Quando ebbe regolarizzato tutti i documenti, trovò un alloggio e si fece raggiungere dalla moglie.

Era stato fortunato nel lavoro. Era entrato in una piccola ditta di decorazione. Non imbiancavano semplicemente appartamenti ma realizzavano restauri di chiese di paese e di ville antiche, quelle che adornano la collina a Sud-est di Torino. Piano piano egli si impadronì dei segreti dell’arte antica e, grazie alla sua abilità, raggiunse la bravura del suo padrone-maestro. Così piano piano i suoi colleghi  smisero di chiamarlo col nomignolo “Napuli” e divenne caposquadra. Poi il padrone, che aveva piena fiducia in lui, finì per farlo socio.  

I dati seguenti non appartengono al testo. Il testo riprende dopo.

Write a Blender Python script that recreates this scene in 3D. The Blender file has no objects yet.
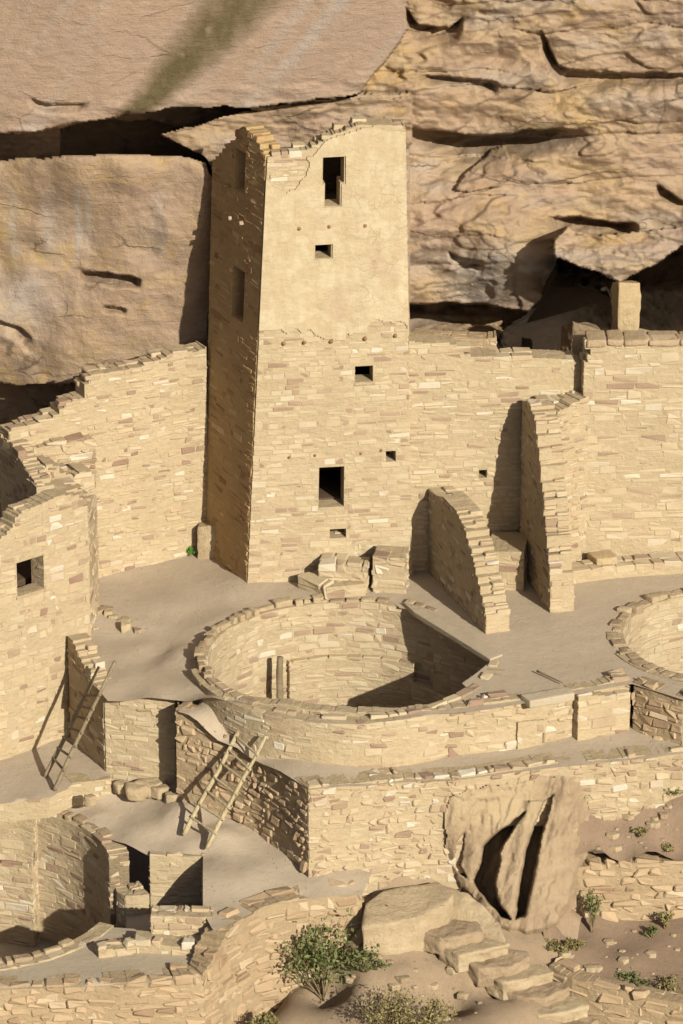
import bpy, bmesh, math, random
import numpy as np
from mathutils import Vector, Matrix, geometry

# ------------------------------------------------------------------ camera
S = bpy.context.scene
W_, H_ = 683, 1024
PITCH = math.radians(22.0)
FOC = 4060.0
DIST = 70.0
Fv = np.array([0, math.cos(PITCH), -math.sin(PITCH)])
Uv = np.array([0, math.sin(PITCH), math.cos(PITCH)])
Rv = np.array([1.0, 0, 0])
def ray(px, py):
    return FOC*Fv + (px-341.5)*Rv + (512-py)*Uv
_d = ray(247, 583)
CAM = -DIST*_d/np.linalg.norm(_d)
cam = bpy.data.cameras.new('camera')
cam.sensor_fit = 'VERTICAL'
cam.sensor_height = 24.0
cam.lens = 24.0*FOC/1024.0
cam.clip_start = 0.5; cam.clip_end = 2000
co = bpy.data.objects.new('camera', cam)
S.collection.objects.link(co)
co.location = CAM
co.rotation_euler = (math.pi/2-PITCH, 0, 0)
S.camera = co

# ------------------------------------------------------------------ light
SUN_AZ, SUN_EL = math.radians(29), math.radians(25.5)
wd = bpy.data.worlds.new('World'); S.world = wd; wd.use_nodes = True
nt = wd.node_tree
sky = nt.nodes.new('ShaderNodeTexSky'); sky.sky_type = 'NISHITA'; sky.sun_disc = False
sky.sun_elevation = SUN_EL; sky.sun_rotation = math.pi-SUN_AZ
sky.dust_density = 3.0; sky.air_density = 1.0
bg = nt.nodes['Background']; bg.inputs[1].default_value = 0.045
nt.links.new(sky.outputs[0], bg.inputs[0])
sl = bpy.data.lights.new('sun', 'SUN'); sl.energy = 4.6; sl.angle = math.radians(0.5)
sl.color = (0.98, 0.915, 0.75)
so = bpy.data.objects.new('sun', sl); S.collection.objects.link(so)
sdir = Vector((-math.sin(SUN_AZ)*math.cos(SUN_EL), math.cos(SUN_AZ)*math.cos(SUN_EL), -math.sin(SUN_EL)))
so.rotation_euler = sdir.to_track_quat('-Z', 'Y').to_euler()
S.view_settings.view_transform = 'Standard'; S.view_settings.look = 'None'
S.view_settings.exposure = 0.57; S.view_settings.gamma = 1.0

# ------------------------------------------------------------------ helpers
def PZ(px, py, Z):
    d = ray(px, py); t = (Z-CAM[2])/d[2]; return CAM+t*d
def PY(px, py, Y):
    d = ray(px, py); t = (Y-CAM[1])/d[1]; return CAM+t*d
def proj(p):
    v = np.asarray(p, float)-CAM; z = v@Fv
    return np.array([341.5+FOC*(v@Rv)/z, 512-FOC*(v@Uv)/z])
def z_at(x, y, py):
    """height of the point of the vertical through (x,y) seen at row py"""
    # v.U/v.F = (512-py)/FOC
    k = (512-py)/FOC
    vy = y-CAM[1]
    vz = vy*(k*Fv[1]-Uv[1])/(Uv[2]-k*Fv[2])
    return CAM[2]+vz

def _hash(ix, iy, iz, seed):
    h = (ix*374761393 + iy*668265263 + iz*2147483647 + seed*1274126177) & 0xFFFFFFFF
    h = ((h ^ (h >> 13))*1274126177) & 0xFFFFFFFF
    return ((h ^ (h >> 16)) & 0xFFFFFF)/float(0xFFFFFF)
def vnoise(p, seed=0):
    p = np.asarray(p, float)
    i = np.floor(p).astype(np.int64); f = p-i; f = f*f*(3-2*f)
    r = 0
    for dx in (0, 1):
        for dy in (0, 1):
            for dz in (0, 1):
                w = (f[..., 0] if dx else 1-f[..., 0])*(f[..., 1] if dy else 1-f[..., 1])*(f[..., 2] if dz else 1-f[..., 2])
                r = r + w*_hash(i[..., 0]+dx, i[..., 1]+dy, i[..., 2]+dz, seed)
    return r*2-1
def fbm(p, oct=4, seed=0, gain=.5):
    p = np.asarray(p, float); a = 1; r = 0; n = 0
    for k in range(oct):
        r = r + a*vnoise(p*(2**k)+k*17.3, seed+k); n += a; a *= gain
    return r/n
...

Ma non si montò la testa. Pienamente soddisfatto della sua vita, non s’affannò a rincorrere maggiori guadagni. L’unico “capriccio” era quello di puntare soldi al casinò ma solo alla “ruota” – alla roulette – come una rituale liturgia festiva. Si commuoveva come un bambino di fronte alla bellezza. Che appartenesse ad una donna, ad una città, alla natura o al progresso non fa la differenza: tutto era per lui occasione d’indicibile meraviglia, gioia, senso. L’affascinava soprattutto il loro colore, che imitava con gusto istintivo nei suoi pigmenti. Questo era il suo linguaggio.

Non portò mai rancore a nessuno per le pene e le sofferenze patite nella sua gioventù in una società gerarchica, nè per la pleurite buscata per le notti passate all’addiaccio da bambino durante la mietitura, nè per i bubboni e la febbre sopravvenuti per la paura che lo raggelò, lui vittima scampata al misfatto della Portella delle Ginestre. Ne parlava poco e con estrema dignità e con pudore. Tornava ogni anno in paese, come molti, quasi per devozionale pellegrinaggio, sobbarcandosi la fatica di attraversare l’Italia, allora ancora senza autostrade, con la sua fragile ma indistruttibile “600” bianca.  

L’unico legame con il suo passato lo volle siglare con ironia anche sul biglietto da visita della sua ditta artigiana: «CONTE··BIANCAMANO··DECORAZIONI».